I didn't see the game, but I will say - People get stunned when Sea's offense struggles in games and every one of them gets treated as a weird outlier. Wilson doesn't throw picks, so when he does, its a rarity - sure, but I've seen plenty of games where the seattle pass offense really sleepwalks through entire games and turns it on at the very end due to a combination of smart runs, a few smart passes, a lot of defensive competency to keep the game within reach.

79
by ChrisS :: Mon, 11/28/2016 - 5:10pm

In the Oakland game up popped "Next Gen Stats", "100% of Carr's snaps were from the shotgun since his injury". I am so impressed, they used counting and dividing.

83
by Sixknots :: Mon, 11/28/2016 - 5:33pm

The Tampa Bay defense is mostly average to below average players with 3-4 stars. But yesterday, with the Alterraun Verner's father death thing, that entire defense played the whole game with their hair on fire. I think that had a lot to do with Seattle only getting 3 offensive points.

111
by kramskoi :: Tue, 11/29/2016 - 4:09am

About 82 yds of offense per point. If that continues, they will have to become today's version of the old Air Coryell Chargers (1980s) to get anything done on offense going forward. Hideous...

109
by gomer_rs :: Tue, 11/29/2016 - 1:32am

The really frustrating thing, is that Seattle had a quite serviceable backup center under contract in Patrick Lewis. For whatever reason the Seahawks really hated Lewis, they kept trying to train people to replace him, but he kept solidifying the line. In 2014 and 2013 Max Unger missed large stretches with Patrick Lewis filling in great.

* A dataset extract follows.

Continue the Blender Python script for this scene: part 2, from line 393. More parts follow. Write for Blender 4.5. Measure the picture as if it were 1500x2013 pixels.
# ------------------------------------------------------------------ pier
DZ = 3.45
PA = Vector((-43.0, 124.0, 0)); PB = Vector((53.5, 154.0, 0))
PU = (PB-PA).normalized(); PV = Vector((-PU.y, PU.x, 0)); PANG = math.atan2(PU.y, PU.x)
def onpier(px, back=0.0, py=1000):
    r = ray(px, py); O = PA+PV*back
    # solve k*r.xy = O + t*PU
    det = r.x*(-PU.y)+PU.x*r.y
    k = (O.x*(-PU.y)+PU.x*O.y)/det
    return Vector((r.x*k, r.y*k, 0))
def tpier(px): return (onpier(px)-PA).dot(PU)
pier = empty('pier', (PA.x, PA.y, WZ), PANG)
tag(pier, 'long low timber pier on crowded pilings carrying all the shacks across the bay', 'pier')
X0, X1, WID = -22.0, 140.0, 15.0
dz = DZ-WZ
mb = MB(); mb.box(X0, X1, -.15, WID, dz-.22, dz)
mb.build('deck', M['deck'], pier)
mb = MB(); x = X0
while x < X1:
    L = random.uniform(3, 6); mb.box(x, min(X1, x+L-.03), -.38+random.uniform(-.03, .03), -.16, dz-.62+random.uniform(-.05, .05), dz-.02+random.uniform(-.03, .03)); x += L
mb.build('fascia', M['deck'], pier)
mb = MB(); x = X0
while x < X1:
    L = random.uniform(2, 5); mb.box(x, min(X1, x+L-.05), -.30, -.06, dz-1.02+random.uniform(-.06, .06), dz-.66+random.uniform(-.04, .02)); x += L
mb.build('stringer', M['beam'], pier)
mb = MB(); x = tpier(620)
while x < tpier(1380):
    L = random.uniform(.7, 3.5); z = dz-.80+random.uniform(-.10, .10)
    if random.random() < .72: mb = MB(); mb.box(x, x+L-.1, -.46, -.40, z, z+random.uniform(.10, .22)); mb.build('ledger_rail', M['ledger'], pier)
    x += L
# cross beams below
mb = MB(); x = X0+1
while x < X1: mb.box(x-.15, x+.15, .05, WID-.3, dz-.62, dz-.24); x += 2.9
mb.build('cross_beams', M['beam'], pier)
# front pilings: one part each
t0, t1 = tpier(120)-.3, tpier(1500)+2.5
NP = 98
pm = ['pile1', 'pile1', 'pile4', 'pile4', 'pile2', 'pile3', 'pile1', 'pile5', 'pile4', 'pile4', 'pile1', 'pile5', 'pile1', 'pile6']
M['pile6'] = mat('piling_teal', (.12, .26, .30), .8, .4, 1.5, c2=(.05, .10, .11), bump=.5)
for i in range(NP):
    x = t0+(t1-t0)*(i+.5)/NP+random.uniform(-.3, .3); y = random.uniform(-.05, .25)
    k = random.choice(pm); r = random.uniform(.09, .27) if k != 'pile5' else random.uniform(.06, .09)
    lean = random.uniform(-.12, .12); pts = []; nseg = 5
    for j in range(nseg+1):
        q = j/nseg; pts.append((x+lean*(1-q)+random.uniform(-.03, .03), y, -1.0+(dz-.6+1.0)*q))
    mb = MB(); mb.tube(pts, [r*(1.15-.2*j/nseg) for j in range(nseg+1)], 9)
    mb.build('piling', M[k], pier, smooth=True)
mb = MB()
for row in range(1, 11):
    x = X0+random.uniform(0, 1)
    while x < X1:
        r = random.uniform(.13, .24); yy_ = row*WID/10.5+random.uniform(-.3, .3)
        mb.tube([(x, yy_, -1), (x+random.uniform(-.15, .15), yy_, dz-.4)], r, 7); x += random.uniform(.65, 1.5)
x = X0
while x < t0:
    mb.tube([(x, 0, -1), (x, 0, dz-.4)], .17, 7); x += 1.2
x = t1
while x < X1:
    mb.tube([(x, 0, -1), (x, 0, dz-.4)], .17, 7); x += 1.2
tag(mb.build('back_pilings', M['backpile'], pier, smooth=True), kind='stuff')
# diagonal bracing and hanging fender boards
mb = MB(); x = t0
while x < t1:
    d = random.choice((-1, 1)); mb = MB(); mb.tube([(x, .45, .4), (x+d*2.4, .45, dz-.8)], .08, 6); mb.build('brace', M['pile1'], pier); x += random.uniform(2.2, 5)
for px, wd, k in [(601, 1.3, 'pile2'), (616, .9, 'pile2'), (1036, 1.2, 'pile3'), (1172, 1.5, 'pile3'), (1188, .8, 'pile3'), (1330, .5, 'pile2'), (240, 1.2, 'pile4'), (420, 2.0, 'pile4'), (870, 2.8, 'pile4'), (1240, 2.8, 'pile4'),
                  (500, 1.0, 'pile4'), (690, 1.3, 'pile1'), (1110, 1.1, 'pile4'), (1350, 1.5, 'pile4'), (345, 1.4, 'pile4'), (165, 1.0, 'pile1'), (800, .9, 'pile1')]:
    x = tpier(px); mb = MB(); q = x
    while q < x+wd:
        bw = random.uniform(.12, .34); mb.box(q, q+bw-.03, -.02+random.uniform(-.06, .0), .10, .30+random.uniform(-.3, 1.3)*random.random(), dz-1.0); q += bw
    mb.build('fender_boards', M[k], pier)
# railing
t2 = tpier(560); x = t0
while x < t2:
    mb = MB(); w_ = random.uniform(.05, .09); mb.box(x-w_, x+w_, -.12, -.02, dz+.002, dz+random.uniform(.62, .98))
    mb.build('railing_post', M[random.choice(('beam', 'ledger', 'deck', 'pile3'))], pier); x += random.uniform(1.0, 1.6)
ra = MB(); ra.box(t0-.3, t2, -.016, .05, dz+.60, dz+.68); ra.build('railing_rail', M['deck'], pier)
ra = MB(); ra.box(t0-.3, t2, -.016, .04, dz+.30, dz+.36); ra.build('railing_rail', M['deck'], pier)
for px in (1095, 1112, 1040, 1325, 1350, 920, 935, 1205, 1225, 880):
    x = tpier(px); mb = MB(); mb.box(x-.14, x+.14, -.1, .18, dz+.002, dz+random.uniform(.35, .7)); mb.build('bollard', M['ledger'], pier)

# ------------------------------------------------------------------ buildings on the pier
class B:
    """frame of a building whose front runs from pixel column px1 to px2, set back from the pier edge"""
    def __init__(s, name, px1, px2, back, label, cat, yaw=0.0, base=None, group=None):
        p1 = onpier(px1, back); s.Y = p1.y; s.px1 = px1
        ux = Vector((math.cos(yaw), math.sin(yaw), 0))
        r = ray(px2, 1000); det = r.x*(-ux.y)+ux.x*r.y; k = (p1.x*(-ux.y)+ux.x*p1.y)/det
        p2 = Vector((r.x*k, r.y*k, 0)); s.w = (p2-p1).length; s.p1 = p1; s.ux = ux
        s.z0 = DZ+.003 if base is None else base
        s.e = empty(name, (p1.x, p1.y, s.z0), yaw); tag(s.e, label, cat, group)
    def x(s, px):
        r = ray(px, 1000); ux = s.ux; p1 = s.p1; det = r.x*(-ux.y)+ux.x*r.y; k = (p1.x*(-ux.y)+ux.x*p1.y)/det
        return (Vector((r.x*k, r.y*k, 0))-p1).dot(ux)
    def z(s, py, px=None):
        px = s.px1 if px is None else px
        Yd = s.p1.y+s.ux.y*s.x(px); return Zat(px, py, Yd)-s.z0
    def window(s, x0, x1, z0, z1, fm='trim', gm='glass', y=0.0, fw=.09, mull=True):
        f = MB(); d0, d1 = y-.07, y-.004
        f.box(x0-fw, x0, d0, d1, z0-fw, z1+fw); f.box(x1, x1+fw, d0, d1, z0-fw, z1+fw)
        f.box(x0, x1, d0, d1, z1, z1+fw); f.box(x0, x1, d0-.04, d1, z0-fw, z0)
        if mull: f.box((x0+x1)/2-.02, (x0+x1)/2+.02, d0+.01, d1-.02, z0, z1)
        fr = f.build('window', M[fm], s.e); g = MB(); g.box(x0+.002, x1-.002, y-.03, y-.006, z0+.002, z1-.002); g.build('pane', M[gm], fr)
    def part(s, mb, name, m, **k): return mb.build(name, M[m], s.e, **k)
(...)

Now, Britt goes down, no Lewis, and the A gap between Center and Left guard gets destroyed all day. Every blitz gets home.

Booo Seahawks, booo.
_______

I remember when they were the Sea-chickens.

110
by kramskoi :: Tue, 11/29/2016 - 4:03am

Here is a prediction. The Eagles (5-6) will still be positioned in front of a team that leads them by 5 games. If you are looking for a difference between Wentz and Prescott, just check out the records of both teams and QBR. Wentz is the worst quarterback in the NFC East at present and the biggest reason why the Eagles will fail to make the playoffs this year.

114
by tuluse :: Tue, 11/29/2016 - 11:10am

I'm just going to note that DVOA has the Eagles with the 21st ranked offense, indeed worst in the NFC East, and that's not why they're rated so highly.